For Trump and his allies, this is a positive development. Establishment Republican politicians, in their estimation, were out of touch with the popular sentiment of Republican voters. And the degree to which Trump helped with that reorientation has been a good thing: realigning the party with working-class voters and encouraging a new cohort of non-traditional politicians to run for office. Many in the party point to lawmakers like Sen. Tim Scott, R-S.C., Sen. Josh Hawley, (R-Mo.), Florida Gov. Ron DeSantis and Rep. Elise Stefanik, (R-N.Y.) as a new era of GOP leaders.

But almost all of those up-and-comers have one common trait: they have embraced Trump. And for others in the party, that fealty is a sign of a party contracting, not expanding. The fear is that, as Trump lingers on the scene, aggressively intervening in internal party disputes and openly flirting with running again in 2024, it will only get more pronounced.

“There is a lost generation of conservatives and I think it’s because they’re forced to tie themselves to Trump,” one Republican operative said. “There was an anti-Romney backlash, anti-Bush backlash… When you lose the presidency — whether an incumbent or challenger — the party distances themselves and that is absolutely not the case here.”

Political parties have gone through concerns about talent drains before. At the end of Barack Obama’s presidency, Democrats warned that the bench of up-and-coming lawmakers he left behind was painfully thin as the party suffered tremendous setbacks in Congress and the statehouses. Trump, too, oversaw the loss of seats down-ballot. But unlike Obama, he has not receded from public view after leaving office. And his continued presence has sparked fears — mainly, but not exclusively, from the GOP diaspora — about the narrowing of the party.

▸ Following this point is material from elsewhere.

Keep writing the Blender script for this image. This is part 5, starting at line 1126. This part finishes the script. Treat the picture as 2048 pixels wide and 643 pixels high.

“If the conservative cause depends on the populist appeal of one personality, or on second-rate imitations, then we’re not going anywhere,” former House Speaker Paul Ryan, who left Washington for Wisconsin two years ago, said last week on the first night of the Ronald Reagan Presidential Library & Museum’s “Time for Choosing” series. “Voters looking for Republican leaders want to see independence and mettle. They will not be impressed by the sight of yes-men and flatterers flocking to Mar-a-Lago.”